My mother volunteers with The Friends of the Library and likes to find books that she thinks I might like while working her shifts. I realize that I’ve become somewhat jaded in regards to these finds. While I know that people have different taste in theory, in practice it seems like I most often end up with books that I toss right back into library sale circulation. Of course, it is also possible that her library is frequented by my reading doppelganger. Perhaps a gang of them?
When my mom visited for Thanksgiving, she brought with her a stack of six books that I will do my best to remain hopeful about as I make my way through them. It’s also quite possible that the reason I tend to be disappointed with these books is that I’m looking for the reason someone didn’t want to keep them.

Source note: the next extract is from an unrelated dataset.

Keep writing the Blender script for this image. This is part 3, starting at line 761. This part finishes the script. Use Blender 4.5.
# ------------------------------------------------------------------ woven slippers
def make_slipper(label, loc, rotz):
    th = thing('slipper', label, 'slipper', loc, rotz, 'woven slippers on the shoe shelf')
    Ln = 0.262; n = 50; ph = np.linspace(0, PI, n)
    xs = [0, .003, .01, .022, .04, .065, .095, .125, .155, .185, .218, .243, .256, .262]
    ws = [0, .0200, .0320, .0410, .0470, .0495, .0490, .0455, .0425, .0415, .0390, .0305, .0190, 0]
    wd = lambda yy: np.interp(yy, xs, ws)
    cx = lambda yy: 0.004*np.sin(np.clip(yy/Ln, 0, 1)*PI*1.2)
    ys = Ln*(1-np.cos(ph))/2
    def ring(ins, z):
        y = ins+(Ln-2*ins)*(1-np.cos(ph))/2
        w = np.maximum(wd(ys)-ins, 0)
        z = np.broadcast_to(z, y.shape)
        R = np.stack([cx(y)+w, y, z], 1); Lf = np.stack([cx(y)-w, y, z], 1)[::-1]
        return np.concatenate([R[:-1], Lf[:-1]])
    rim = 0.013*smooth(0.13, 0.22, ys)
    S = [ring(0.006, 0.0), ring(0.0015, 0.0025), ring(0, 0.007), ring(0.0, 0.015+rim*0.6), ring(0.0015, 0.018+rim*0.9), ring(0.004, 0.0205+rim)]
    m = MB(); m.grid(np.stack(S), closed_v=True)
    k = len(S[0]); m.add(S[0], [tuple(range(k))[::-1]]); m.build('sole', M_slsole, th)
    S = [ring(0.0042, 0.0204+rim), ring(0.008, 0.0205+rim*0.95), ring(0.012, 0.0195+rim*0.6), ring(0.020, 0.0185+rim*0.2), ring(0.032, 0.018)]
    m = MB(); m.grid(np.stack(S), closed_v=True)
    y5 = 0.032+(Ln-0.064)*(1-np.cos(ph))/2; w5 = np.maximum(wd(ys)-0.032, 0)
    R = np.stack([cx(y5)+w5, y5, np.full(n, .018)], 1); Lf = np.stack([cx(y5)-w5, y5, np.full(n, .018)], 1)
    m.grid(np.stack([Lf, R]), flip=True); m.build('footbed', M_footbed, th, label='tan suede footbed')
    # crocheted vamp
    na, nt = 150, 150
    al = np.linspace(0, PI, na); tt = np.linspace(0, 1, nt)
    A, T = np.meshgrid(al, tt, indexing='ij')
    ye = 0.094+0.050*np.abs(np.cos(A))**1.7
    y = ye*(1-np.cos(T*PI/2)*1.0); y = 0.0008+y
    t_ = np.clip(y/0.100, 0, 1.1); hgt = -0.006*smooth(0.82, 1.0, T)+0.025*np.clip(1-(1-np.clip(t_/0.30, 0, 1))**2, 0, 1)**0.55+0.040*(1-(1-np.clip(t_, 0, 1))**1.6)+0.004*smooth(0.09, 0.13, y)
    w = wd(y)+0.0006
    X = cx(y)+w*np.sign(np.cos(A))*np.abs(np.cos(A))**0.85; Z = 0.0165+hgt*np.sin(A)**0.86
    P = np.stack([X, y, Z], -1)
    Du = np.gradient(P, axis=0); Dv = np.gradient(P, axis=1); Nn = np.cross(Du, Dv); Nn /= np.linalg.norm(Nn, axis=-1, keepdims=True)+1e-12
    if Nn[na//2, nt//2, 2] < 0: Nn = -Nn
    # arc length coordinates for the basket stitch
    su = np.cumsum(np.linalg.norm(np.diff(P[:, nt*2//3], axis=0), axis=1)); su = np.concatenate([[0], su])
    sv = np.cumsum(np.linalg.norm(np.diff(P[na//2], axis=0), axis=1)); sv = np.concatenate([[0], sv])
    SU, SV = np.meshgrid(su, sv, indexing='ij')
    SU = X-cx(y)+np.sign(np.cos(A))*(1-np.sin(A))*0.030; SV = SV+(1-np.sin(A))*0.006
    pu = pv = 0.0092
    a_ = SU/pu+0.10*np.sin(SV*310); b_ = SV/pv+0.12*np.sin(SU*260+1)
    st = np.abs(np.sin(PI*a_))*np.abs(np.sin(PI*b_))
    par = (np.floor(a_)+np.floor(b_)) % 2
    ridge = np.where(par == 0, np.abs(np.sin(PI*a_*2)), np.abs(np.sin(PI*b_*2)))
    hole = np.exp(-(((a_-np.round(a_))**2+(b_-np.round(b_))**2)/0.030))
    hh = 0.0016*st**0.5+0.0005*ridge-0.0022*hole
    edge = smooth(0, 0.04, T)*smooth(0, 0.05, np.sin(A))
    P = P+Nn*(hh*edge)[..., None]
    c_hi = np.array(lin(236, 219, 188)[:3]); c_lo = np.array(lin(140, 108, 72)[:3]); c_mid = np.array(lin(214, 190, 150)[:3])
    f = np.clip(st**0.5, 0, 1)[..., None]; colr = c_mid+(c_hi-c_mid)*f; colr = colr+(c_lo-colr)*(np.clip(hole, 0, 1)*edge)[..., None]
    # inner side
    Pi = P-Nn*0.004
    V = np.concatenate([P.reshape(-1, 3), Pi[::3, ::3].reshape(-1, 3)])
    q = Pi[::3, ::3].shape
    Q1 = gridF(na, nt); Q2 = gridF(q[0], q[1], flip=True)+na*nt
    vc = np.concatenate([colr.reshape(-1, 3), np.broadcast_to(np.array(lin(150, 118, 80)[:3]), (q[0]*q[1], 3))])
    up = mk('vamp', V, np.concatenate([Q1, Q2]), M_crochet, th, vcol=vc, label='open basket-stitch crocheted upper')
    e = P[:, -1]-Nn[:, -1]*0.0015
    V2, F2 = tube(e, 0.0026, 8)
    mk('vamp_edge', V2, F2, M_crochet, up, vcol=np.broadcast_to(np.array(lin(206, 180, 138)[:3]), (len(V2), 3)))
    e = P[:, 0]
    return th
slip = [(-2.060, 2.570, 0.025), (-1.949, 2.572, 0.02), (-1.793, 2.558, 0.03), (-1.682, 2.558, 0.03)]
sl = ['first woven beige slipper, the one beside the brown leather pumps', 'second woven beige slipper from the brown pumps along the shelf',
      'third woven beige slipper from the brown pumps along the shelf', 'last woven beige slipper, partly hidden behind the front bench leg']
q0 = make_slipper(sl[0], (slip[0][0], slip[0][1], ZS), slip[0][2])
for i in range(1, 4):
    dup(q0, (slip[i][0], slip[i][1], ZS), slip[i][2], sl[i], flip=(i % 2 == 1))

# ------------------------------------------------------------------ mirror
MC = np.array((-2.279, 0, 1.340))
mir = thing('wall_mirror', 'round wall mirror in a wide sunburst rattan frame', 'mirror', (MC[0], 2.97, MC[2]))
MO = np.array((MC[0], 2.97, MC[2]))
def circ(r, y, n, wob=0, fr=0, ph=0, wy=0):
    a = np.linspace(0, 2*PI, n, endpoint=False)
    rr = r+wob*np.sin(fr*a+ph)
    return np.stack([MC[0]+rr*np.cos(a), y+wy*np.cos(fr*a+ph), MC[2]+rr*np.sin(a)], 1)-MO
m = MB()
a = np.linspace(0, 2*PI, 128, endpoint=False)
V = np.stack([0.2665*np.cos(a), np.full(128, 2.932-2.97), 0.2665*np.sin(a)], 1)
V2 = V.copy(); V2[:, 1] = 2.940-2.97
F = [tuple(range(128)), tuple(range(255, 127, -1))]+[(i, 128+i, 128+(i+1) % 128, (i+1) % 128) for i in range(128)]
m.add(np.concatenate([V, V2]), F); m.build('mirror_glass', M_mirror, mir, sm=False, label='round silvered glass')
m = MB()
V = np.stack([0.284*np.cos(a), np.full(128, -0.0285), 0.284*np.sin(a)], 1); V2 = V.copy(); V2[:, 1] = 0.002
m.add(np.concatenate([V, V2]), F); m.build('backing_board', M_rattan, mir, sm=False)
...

And to be fair, there have been gems. For instance, this note on the back of a page ripped from THE BOOK LOVER’S CALENDAR and tucked under the front flap of Gravity’s Rainbow: This book is dense and highly obscene. It is supposed to be the most important book since WWII; however, I would rather read Joyce’s Finnegan’s Wake or Ulysses than this trash. Look it up on Wikipedia. You really can’t beat anonymous commentary like this. And looking it up on Wikipedia, you can then learn that Gravity’s Rainbow was set to win the Pulitzer Prize for 1974, but the advisory board was too offended by the content so no one received the prize for literature that year. This reader was clearly not my doppelganger since such warnings only made me want to read the book more. And to be fair, it is both dense and obscene. But I kept it!